If you pretend like integrals don't exist, for me precalc was harder than calculus. However, and I have no idea why, I just absolutely suck at integrals, and no matter how much practice I get with them I still need help choosing which strategy to use. The strategies themselves are easy for the most part (integration by parts 3 times in a row is everyone's favorite thing) but I never know how to set them up or which ones to use

SarahTheAmbiguous

The other consideration here is the difficulty jumps between levels of math. For many people, going from high school algebra/geometry to the trigonometry, college algebra, complex numbers, polar coordinates, etc. found in precalculus is a greater increase in difficulty than the jump from precalculus to the derivative rules and simple integration in calculus I. The material is still harder, and the concepts from precalc were necessary to understand the new material, but you might find yourself struggling less with Calc I, for this reason.

TreyWilliamson-kubi

As one of those students. Nothing before calculus made sense to me. Yet calculus solved everything for me.

lamalamalex

Yeehah!! Algebra and calculus in one video!? What is it, my birthday?? 😜

its_puggy_pugster

Okay Im biased because I am a decent calc student but like I still would argue that problem 2 is easier. I think tedium and difficult are two different things but I also think that when people go into calculus they are expecting it to be plug and chug or which formula do I use. Which I would argue is more so an issue with the way math is taught. (This opinion will definitely be unpopular)

CalistoArc

I disagree. Calculus 1 is far easier than pre-calculus. I mean, the rules for basic derivatives are a lot easier to remember than the quadratic formula as is. You could easily teach Calculus 1 before college algebra. It won't make as much sense, but people would still ace it far more often than college algebra.

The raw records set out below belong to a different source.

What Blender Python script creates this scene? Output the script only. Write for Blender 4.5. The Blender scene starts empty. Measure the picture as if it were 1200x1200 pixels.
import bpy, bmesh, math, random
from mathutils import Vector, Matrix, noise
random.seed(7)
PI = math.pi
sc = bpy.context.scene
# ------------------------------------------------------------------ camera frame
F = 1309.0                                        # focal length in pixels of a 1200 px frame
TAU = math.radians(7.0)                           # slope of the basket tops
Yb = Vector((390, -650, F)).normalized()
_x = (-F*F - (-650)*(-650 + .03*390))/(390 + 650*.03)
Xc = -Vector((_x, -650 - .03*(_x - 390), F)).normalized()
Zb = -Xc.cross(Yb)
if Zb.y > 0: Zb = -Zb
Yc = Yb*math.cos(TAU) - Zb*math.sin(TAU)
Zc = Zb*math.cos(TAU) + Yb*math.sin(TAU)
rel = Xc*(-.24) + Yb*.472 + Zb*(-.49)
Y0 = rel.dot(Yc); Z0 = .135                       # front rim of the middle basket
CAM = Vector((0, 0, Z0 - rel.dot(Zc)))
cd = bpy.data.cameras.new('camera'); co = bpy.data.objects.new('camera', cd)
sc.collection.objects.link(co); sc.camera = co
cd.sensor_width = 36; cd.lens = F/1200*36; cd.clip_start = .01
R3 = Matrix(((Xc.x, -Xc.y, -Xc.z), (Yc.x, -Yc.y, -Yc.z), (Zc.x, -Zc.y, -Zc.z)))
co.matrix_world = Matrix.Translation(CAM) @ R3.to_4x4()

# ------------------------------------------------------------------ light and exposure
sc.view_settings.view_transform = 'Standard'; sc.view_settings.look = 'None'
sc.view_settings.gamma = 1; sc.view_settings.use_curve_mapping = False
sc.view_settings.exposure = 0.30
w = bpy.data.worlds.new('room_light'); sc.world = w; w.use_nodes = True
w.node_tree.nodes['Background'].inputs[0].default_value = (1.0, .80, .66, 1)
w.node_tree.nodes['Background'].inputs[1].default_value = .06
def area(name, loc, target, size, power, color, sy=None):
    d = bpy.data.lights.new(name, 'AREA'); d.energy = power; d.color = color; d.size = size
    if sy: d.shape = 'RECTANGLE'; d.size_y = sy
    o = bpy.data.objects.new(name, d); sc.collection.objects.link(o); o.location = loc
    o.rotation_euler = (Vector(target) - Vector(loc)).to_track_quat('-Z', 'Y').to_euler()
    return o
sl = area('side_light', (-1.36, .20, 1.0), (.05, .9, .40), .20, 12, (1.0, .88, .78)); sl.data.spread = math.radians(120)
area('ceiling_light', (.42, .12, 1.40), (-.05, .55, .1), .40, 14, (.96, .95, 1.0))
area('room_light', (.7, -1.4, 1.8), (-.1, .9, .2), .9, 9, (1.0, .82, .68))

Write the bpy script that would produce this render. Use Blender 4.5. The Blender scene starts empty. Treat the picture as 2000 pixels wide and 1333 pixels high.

I still remember the first thing I was taught in calculus 1: "A line without a break in it is called a continuous line. If it has a break in it, it's called a non-continuous line." The professor even showed drawings and went into detail.

Calculus 2, however, is a very cruel reminder for why some people have to choose between STEM subjects and good mental health.

sharingheart

It took me 11 seconds to solve bottom one... Ig I don't good enough(

KotikKelTuzada

Solution of f^{(10)}(y) :

f^{(10)}(y)=\int_{0}^{y} x^{8}-126dx

By integrating, we get the antiderivative of g expressed in y, so f^{(1)}(y) is simply y^{8}-126
By derivating again, we get 8y^{7}

Since f^{(2)}(y)=8y^{7}, we see that x is at the power of 7, so 7 derivatives later we will get a constant that i'll name "a", so we get:

f^{2+7}(y)=a
f^{9}(y)=a
f^{10}(y)=0

lucalal

I’m sorry hands down calc 3 is way easier than calc 2. Maybe you could argue the jump in difficulty is way higher for calc 2. Everyone I’ve asked agrees

DaFeMaiden